To get yourself more data, $52p/m gets you a total of 1.1GB data, $57p/m gets you 2GB, $65p/m gets you 4GB, $80p/m gets you 8GB, $100p/m gets you 13GB, and $130p/m gets you 21GB. For a 64GB iPhone SE, you'll have to shell out $53, $58, $63, $70, $80, $100 or $130.


Comments

    Those prices aren't so bad; more in the realm of "normal" phones than ever.

    That Telstra Air network thingy though through the phone booths etc; do you have to sign into each individual node, or once you connect to one, can it auto-connect you to any other node as you pass it...?

      If you have the app installed it auto-connects.

      You install the app and sign in and it puts a certificate on your phone that auto connects you without needing to sign in again. So it's super seamless from that end.

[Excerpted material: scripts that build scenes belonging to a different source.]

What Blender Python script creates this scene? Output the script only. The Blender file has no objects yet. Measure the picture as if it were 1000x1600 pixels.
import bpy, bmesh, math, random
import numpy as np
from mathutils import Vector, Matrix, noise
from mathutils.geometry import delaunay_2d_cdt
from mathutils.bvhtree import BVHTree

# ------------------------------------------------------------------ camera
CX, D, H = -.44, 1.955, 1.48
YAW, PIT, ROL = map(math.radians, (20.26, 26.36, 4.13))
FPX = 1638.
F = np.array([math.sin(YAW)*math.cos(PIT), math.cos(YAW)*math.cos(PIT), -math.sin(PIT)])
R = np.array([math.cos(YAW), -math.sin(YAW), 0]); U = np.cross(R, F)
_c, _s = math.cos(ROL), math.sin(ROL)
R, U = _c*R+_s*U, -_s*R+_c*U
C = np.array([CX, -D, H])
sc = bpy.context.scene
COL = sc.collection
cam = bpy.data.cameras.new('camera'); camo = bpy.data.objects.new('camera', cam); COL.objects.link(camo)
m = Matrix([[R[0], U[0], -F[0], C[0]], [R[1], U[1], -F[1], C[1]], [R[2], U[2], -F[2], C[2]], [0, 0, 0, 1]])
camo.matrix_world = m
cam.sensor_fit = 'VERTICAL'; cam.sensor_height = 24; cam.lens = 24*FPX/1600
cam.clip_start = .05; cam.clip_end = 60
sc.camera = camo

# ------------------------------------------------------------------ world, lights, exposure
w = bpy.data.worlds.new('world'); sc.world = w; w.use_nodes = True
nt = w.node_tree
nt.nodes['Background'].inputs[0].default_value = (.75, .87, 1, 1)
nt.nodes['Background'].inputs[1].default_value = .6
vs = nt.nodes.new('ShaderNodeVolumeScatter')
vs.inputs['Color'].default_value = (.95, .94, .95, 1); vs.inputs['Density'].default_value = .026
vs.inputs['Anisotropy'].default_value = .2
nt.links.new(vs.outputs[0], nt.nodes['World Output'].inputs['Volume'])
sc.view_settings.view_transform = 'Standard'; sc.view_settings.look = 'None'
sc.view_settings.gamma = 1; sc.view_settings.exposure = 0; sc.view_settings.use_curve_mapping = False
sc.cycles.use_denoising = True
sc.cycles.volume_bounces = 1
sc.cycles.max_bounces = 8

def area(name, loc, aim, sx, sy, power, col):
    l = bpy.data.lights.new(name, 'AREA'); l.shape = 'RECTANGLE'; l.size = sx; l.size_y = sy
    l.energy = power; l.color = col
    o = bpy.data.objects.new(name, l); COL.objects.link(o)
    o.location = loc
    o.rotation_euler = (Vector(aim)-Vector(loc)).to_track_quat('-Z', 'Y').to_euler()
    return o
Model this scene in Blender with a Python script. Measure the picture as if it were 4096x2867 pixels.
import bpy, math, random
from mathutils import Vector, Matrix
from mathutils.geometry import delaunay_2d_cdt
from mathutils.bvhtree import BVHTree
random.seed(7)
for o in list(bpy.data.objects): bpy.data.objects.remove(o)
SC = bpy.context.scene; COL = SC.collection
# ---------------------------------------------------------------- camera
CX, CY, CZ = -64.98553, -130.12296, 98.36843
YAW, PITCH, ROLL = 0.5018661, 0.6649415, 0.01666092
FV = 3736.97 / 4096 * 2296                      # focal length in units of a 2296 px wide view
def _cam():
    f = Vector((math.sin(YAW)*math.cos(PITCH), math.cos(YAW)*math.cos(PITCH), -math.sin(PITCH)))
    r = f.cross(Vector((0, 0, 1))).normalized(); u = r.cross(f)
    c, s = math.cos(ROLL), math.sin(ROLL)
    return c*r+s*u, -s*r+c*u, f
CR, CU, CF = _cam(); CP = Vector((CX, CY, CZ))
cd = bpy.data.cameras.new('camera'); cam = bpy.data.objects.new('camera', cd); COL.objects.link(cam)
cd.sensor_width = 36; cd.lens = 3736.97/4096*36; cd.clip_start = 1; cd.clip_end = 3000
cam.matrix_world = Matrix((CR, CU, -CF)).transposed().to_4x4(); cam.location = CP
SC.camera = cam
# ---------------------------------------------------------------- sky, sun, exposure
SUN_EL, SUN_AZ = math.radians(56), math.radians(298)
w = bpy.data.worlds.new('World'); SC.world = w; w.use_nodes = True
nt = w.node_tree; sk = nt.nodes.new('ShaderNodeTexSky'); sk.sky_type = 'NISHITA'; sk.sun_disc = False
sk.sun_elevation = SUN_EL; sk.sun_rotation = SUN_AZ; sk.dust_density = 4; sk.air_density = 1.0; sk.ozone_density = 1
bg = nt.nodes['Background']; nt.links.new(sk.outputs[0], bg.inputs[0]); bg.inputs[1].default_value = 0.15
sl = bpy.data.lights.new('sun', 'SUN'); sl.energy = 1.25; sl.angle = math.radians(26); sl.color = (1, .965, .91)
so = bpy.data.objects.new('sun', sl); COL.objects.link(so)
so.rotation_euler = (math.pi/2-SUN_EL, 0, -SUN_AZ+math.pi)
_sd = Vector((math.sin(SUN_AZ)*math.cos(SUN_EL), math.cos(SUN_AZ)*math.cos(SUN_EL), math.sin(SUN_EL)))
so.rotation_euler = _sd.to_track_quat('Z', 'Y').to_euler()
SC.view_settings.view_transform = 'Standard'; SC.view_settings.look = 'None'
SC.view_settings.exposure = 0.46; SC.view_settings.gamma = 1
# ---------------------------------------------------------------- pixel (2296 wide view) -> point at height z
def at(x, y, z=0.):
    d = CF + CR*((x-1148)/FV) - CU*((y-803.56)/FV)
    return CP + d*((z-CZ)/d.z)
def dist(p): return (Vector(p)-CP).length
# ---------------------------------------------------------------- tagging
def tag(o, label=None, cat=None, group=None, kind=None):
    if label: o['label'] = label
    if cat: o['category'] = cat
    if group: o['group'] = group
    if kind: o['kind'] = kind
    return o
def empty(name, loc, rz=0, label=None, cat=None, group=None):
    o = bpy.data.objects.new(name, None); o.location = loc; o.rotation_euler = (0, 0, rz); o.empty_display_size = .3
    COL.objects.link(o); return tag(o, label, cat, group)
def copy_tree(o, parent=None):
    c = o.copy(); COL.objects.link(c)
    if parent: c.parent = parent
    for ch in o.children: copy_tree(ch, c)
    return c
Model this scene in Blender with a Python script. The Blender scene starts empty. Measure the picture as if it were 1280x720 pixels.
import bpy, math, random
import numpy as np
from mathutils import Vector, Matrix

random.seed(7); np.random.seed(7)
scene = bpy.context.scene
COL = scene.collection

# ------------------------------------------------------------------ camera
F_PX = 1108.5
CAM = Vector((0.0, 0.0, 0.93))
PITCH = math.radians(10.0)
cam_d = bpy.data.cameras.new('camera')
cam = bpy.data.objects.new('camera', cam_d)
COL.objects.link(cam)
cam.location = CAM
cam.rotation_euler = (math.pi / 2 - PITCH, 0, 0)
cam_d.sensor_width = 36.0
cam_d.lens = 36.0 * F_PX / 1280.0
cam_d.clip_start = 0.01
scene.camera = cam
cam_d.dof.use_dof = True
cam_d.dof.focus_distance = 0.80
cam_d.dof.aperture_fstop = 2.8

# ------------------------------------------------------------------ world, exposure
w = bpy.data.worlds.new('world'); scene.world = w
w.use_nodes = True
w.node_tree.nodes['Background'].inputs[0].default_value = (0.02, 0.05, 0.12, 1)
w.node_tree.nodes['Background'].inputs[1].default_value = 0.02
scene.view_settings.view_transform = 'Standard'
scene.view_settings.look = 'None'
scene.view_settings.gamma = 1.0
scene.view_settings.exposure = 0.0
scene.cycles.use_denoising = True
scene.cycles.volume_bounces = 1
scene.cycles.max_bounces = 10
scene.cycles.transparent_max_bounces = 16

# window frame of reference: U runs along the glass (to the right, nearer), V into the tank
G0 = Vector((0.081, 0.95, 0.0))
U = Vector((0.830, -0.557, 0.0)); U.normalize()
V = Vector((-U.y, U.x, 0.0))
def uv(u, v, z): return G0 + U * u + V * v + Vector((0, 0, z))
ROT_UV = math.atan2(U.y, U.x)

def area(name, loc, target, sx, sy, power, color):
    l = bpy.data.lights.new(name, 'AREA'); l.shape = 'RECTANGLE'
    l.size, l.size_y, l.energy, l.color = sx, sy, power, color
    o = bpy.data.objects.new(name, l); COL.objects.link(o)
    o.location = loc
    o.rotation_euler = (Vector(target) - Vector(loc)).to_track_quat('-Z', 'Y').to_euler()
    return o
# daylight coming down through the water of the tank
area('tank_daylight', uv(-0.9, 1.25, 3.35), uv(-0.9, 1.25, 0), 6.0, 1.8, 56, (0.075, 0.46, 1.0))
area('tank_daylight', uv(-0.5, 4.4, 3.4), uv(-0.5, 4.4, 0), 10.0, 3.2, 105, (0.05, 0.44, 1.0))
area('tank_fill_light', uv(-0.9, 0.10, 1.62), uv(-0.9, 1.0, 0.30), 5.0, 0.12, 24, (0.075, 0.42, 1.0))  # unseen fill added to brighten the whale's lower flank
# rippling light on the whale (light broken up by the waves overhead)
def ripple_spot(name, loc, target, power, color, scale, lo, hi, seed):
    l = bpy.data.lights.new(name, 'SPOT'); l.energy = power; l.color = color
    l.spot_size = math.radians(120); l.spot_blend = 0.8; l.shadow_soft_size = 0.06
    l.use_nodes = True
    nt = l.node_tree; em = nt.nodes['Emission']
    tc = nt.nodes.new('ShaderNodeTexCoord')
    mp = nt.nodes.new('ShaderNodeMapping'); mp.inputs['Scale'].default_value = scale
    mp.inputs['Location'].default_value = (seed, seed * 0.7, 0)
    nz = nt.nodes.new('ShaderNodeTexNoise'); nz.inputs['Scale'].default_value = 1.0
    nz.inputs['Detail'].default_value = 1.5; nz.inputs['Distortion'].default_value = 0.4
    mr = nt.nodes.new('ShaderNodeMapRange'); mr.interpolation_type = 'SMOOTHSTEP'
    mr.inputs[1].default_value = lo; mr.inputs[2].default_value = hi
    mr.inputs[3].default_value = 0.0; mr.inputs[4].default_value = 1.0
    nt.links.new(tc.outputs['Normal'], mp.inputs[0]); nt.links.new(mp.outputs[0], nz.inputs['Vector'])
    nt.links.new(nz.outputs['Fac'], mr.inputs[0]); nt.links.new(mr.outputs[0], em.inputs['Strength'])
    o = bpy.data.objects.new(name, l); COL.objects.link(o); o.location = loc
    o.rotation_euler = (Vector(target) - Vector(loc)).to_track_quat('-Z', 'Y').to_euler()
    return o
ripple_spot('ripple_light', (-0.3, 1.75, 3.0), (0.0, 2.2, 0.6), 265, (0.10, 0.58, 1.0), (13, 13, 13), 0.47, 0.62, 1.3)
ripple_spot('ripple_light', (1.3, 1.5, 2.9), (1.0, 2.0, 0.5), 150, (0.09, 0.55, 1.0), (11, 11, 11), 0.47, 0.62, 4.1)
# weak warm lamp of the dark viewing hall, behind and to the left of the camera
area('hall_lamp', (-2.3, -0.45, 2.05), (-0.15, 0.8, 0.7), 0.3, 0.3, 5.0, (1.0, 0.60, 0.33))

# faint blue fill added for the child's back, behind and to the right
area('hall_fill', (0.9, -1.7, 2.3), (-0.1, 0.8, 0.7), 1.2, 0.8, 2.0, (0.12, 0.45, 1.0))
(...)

      That said I've found it a little frustrating when moving rapidly through areas as it tends to latch onto a hotspot and then before you can use it you're too far away which can make browsing the web pretty hit and miss...

    I still don't understand the point of this phone, who is it targeted at? it is the same size and looks almost identical to the old version of the iPhone and yes it is more powerful but the old phone was more than powerful for anything you would want to use it for.

      the 2 biggest installed user bases for apple are iphone 5s and iphone 6 as of march 2016 they have a 21% and 27% share, so as you can see people absolutely love the smaller 4" iphone but don't want to upgrade to the bigger iphone 6 so apple has brought this upgraded phone out so people can upgrade, 21% is a massive number in terms of their user base, the iphone 5s has 125 million users so as you see there is billions of dollars to be made right there.

      https://david-smith.org/iosversionstats/

      It's targeted at people who want to upgrade from their 5/5s but don't want a larger phone. Who really cares whether it looks the same? You're going to slap on a cover anyway, so it doesn't really matter what it looks like. And you can take advantage of the new features of iOS, so there is some reason to upgrade.

      It's targeted at a fair chunk of my friends who still use a 4/4s/5/5s because they prefer the compact size, but have been bitching about the software updates screwing with their handsets, repeatedly!

      Anyone that wants a small phone but doesn't want the watered down experience you have to deal with on the other platforms.

    You do know what Rose Gold look like?? Why do you guys continually use the wrong colour? That's freaking pink!!

      I'm glad you said something. A lot of the media outlets are using a picture with colour issues. It makes the rose gold look pink and the silver look blueish.

    From memory when it was free for everyone over '14/15 Summer, it should automatically connect after you've gone through the T&Cs for the first time. I only ever used it between 2 nodes however, so if my memory betrays me, it could've been that I did the T&Cs at each one.

    On Telstra you can actually get it cheaper.

    The $35 companion plan that has to be linked to a full plan gives you unlimited calls and text in Australia and a Gig of data.
    You can get the 16 gig for an extra $22 ($57 a month) or the 64 for $28 ($63 a month).

    Anyone that has been reading gizmodo for a while and reads the comment section will realize I'm not a fan of Apple but I do give credit when credit is due and Apple needs to be congratulated for announcing a new product (iPhone 5SE) and releasing it to the public promptly. Other manufacturers need to apply this approach with their products. Well done Apple you crummy little fuckers.

    The listings of the 64GB prices are really hard to follow. Stating "respectively" then just listing numbers and having to cross-reference them is cumbersome at best.

    Most compelling reason to upgrade would be compatibility with newer 4G networks - 5/5s was pretty limited to the bands it would support.